* Request *
Will you repeat only the lines beginning at the one that mentions "Write part 3" and ending at the one that mentions "obj('twine', bm, M['thread'], t)", both of them included, exactly?

* Dataset rows *
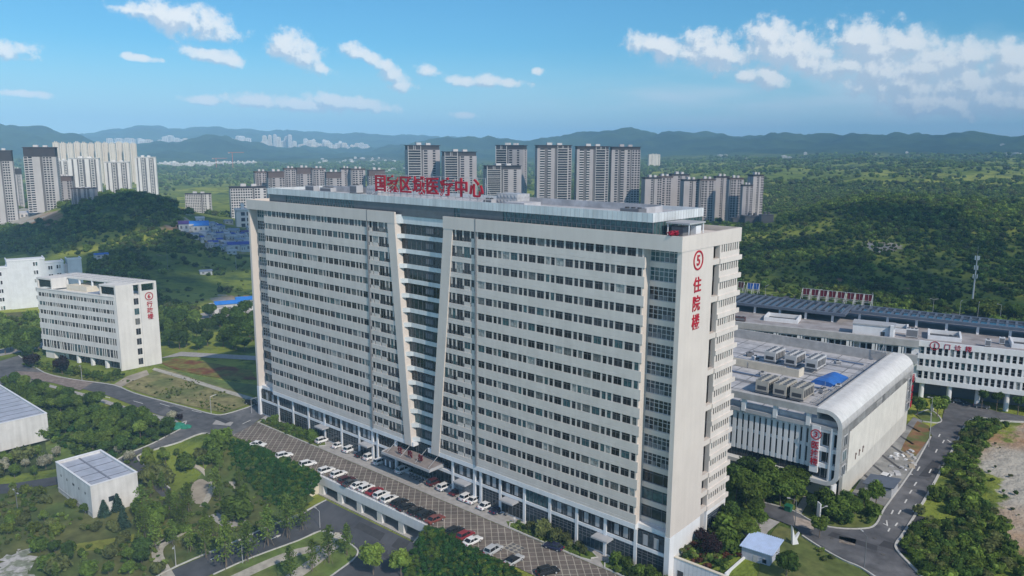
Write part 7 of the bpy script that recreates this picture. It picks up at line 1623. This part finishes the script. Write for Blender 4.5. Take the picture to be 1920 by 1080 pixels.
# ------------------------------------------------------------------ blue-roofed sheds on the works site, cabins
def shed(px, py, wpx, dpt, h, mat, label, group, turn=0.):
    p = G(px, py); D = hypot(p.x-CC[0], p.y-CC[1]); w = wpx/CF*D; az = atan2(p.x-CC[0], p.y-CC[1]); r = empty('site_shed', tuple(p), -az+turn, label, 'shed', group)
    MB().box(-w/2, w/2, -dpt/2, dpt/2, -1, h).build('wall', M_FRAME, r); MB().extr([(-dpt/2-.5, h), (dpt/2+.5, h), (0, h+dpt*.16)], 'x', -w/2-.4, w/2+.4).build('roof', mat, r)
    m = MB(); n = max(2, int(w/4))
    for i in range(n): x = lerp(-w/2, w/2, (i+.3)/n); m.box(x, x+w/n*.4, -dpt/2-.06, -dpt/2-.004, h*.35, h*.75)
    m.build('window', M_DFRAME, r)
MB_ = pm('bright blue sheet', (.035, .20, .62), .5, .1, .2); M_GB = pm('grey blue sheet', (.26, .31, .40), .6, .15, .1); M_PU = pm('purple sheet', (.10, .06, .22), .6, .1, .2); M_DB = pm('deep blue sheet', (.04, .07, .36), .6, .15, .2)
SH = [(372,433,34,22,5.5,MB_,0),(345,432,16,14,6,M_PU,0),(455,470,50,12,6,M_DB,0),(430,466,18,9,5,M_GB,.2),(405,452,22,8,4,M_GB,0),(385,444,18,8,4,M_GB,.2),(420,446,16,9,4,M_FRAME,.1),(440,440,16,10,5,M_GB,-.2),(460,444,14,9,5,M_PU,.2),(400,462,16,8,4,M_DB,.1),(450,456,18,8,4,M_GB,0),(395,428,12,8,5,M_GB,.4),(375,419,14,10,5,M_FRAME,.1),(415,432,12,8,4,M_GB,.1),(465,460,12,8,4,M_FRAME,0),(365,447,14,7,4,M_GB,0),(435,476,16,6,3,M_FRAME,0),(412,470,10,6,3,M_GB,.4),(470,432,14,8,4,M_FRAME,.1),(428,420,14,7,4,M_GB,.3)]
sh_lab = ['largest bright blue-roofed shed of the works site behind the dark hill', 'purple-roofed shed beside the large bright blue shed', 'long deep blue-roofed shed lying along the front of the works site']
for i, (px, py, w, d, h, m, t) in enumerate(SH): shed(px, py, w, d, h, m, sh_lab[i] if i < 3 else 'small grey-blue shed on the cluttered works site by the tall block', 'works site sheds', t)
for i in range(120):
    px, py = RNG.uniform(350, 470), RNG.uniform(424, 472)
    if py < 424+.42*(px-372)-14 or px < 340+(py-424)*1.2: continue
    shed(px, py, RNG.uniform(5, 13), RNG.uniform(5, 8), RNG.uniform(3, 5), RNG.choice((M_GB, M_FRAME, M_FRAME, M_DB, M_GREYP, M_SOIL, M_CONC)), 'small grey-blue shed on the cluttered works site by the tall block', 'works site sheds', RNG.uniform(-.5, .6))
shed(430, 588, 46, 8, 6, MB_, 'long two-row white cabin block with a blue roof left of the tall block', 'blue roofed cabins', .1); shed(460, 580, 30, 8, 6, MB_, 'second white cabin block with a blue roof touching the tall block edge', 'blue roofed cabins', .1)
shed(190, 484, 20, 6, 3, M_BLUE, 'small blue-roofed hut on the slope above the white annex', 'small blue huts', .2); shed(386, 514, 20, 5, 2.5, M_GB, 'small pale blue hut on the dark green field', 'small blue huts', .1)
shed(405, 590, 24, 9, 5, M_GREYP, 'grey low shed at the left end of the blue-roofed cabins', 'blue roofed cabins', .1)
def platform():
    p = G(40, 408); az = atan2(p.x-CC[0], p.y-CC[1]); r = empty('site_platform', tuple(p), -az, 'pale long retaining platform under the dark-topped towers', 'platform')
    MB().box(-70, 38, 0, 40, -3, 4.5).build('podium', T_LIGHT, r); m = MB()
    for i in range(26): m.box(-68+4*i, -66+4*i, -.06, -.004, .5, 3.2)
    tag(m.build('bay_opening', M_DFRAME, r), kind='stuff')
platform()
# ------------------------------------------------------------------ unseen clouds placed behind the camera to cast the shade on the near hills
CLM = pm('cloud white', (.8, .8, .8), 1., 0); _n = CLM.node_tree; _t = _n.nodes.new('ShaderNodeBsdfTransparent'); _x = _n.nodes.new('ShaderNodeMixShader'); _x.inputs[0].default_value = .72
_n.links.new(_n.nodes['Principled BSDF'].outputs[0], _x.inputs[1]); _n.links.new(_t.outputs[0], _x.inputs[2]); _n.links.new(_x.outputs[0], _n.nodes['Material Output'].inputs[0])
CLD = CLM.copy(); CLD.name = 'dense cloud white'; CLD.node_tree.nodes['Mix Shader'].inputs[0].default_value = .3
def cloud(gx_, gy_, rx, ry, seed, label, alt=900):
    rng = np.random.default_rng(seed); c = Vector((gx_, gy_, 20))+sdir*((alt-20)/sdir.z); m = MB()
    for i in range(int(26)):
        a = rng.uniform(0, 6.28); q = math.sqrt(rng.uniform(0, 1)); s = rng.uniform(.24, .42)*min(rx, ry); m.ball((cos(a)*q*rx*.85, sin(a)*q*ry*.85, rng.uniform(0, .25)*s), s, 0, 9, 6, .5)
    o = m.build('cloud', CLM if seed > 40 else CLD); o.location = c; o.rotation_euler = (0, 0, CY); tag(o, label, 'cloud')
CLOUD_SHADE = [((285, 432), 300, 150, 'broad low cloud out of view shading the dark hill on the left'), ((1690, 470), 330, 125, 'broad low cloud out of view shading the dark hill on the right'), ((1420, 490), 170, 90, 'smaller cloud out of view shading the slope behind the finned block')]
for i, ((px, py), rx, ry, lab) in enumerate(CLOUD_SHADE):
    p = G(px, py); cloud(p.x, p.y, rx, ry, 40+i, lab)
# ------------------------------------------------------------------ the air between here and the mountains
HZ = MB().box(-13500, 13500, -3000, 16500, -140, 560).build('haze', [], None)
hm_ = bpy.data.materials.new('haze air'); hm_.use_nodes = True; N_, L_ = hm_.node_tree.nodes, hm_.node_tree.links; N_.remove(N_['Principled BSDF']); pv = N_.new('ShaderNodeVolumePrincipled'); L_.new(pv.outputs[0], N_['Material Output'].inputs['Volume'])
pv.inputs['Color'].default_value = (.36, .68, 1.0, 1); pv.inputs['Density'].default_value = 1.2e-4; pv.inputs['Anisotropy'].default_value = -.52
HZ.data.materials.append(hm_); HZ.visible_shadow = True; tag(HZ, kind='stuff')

--

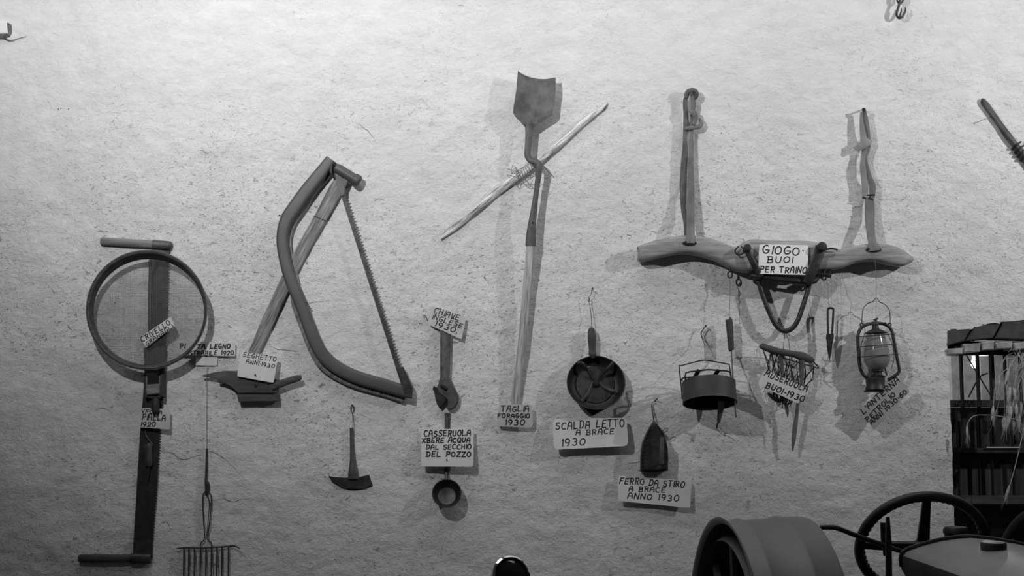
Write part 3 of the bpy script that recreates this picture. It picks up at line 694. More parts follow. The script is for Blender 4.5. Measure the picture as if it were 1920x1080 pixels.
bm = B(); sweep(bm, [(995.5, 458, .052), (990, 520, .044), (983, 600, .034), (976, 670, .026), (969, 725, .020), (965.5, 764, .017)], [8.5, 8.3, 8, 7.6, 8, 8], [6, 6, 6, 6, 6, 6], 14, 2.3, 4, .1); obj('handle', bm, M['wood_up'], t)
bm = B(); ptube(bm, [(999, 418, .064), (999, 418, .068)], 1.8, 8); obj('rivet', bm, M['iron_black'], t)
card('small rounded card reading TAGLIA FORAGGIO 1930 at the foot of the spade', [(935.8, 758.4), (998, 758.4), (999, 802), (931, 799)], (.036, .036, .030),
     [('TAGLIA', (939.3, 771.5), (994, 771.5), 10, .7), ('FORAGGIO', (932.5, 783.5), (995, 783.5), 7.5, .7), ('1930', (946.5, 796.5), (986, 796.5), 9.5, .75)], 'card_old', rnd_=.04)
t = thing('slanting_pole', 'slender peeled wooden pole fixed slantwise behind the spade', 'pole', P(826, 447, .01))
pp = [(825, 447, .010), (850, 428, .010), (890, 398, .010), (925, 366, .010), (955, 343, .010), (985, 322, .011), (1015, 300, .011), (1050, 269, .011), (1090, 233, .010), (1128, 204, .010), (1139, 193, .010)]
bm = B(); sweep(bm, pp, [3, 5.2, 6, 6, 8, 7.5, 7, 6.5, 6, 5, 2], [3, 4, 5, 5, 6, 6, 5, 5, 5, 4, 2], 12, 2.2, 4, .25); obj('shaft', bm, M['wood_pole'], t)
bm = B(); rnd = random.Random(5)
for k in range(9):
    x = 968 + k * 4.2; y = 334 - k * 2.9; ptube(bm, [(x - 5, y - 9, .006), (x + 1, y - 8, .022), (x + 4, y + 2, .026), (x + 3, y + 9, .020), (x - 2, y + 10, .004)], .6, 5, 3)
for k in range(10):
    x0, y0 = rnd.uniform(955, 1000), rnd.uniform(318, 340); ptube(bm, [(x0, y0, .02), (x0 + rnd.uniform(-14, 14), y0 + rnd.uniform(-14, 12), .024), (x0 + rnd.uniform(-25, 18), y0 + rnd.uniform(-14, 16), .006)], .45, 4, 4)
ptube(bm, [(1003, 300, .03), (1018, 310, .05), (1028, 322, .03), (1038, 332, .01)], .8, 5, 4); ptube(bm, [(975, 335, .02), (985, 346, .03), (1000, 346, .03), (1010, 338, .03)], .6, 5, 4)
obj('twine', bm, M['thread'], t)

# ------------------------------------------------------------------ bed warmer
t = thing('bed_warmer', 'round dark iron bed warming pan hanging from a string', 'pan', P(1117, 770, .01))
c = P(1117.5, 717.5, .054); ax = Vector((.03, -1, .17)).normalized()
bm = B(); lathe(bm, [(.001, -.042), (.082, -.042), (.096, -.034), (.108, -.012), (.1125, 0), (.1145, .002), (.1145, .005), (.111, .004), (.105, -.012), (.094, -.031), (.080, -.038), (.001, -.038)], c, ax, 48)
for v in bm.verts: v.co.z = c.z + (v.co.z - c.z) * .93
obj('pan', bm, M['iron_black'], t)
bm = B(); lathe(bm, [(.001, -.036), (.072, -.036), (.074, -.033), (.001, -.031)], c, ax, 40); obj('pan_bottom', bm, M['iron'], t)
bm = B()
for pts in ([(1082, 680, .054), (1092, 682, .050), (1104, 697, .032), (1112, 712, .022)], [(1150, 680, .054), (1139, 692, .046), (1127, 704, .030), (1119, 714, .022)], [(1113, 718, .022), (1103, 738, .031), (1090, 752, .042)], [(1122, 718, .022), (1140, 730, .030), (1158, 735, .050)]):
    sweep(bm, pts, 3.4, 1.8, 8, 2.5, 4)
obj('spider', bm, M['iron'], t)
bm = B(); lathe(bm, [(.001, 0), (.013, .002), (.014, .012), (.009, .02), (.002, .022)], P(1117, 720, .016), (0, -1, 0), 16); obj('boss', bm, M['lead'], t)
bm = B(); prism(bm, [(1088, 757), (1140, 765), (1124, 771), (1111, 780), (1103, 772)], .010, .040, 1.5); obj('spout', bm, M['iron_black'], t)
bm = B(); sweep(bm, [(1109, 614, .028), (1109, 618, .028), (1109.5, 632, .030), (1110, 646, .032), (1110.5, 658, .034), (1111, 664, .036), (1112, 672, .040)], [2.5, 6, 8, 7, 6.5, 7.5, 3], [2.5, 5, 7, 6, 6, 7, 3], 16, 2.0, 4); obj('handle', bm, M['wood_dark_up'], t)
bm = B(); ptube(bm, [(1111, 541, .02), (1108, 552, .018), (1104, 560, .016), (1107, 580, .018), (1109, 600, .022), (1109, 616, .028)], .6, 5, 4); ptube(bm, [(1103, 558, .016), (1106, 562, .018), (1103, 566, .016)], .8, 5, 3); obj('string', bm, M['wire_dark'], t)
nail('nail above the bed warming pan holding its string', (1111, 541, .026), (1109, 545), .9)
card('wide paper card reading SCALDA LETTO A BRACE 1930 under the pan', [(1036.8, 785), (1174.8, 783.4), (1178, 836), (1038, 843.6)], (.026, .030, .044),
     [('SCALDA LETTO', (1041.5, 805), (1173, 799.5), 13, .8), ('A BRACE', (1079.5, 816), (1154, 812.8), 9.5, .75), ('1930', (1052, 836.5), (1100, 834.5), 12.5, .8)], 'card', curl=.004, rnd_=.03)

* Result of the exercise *
Write part 3 of the bpy script that recreates this picture. It picks up at line 694. More parts follow. The script is for Blender 4.5. Measure the picture as if it were 1920x1080 pixels.
bm = B(); sweep(bm, [(995.5, 458, .052), (990, 520, .044), (983, 600, .034), (976, 670, .026), (969, 725, .020), (965.5, 764, .017)], [8.5, 8.3, 8, 7.6, 8, 8], [6, 6, 6, 6, 6, 6], 14, 2.3, 4, .1); obj('handle', bm, M['wood_up'], t)
bm = B(); ptube(bm, [(999, 418, .064), (999, 418, .068)], 1.8, 8); obj('rivet', bm, M['iron_black'], t)
card('small rounded card reading TAGLIA FORAGGIO 1930 at the foot of the spade', [(935.8, 758.4), (998, 758.4), (999, 802), (931, 799)], (.036, .036, .030),
     [('TAGLIA', (939.3, 771.5), (994, 771.5), 10, .7), ('FORAGGIO', (932.5, 783.5), (995, 783.5), 7.5, .7), ('1930', (946.5, 796.5), (986, 796.5), 9.5, .75)], 'card_old', rnd_=.04)
t = thing('slanting_pole', 'slender peeled wooden pole fixed slantwise behind the spade', 'pole', P(826, 447, .01))
pp = [(825, 447, .010), (850, 428, .010), (890, 398, .010), (925, 366, .010), (955, 343, .010), (985, 322, .011), (1015, 300, .011), (1050, 269, .011), (1090, 233, .010), (1128, 204, .010), (1139, 193, .010)]
bm = B(); sweep(bm, pp, [3, 5.2, 6, 6, 8, 7.5, 7, 6.5, 6, 5, 2], [3, 4, 5, 5, 6, 6, 5, 5, 5, 4, 2], 12, 2.2, 4, .25); obj('shaft', bm, M['wood_pole'], t)
bm = B(); rnd = random.Random(5)
for k in range(9):
    x = 968 + k * 4.2; y = 334 - k * 2.9; ptube(bm, [(x - 5, y - 9, .006), (x + 1, y - 8, .022), (x + 4, y + 2, .026), (x + 3, y + 9, .020), (x - 2, y + 10, .004)], .6, 5, 3)
for k in range(10):
    x0, y0 = rnd.uniform(955, 1000), rnd.uniform(318, 340); ptube(bm, [(x0, y0, .02), (x0 + rnd.uniform(-14, 14), y0 + rnd.uniform(-14, 12), .024), (x0 + rnd.uniform(-25, 18), y0 + rnd.uniform(-14, 16), .006)], .45, 4, 4)
ptube(bm, [(1003, 300, .03), (1018, 310, .05), (1028, 322, .03), (1038, 332, .01)], .8, 5, 4); ptube(bm, [(975, 335, .02), (985, 346, .03), (1000, 346, .03), (1010, 338, .03)], .6, 5, 4)
obj('twine', bm, M['thread'], t)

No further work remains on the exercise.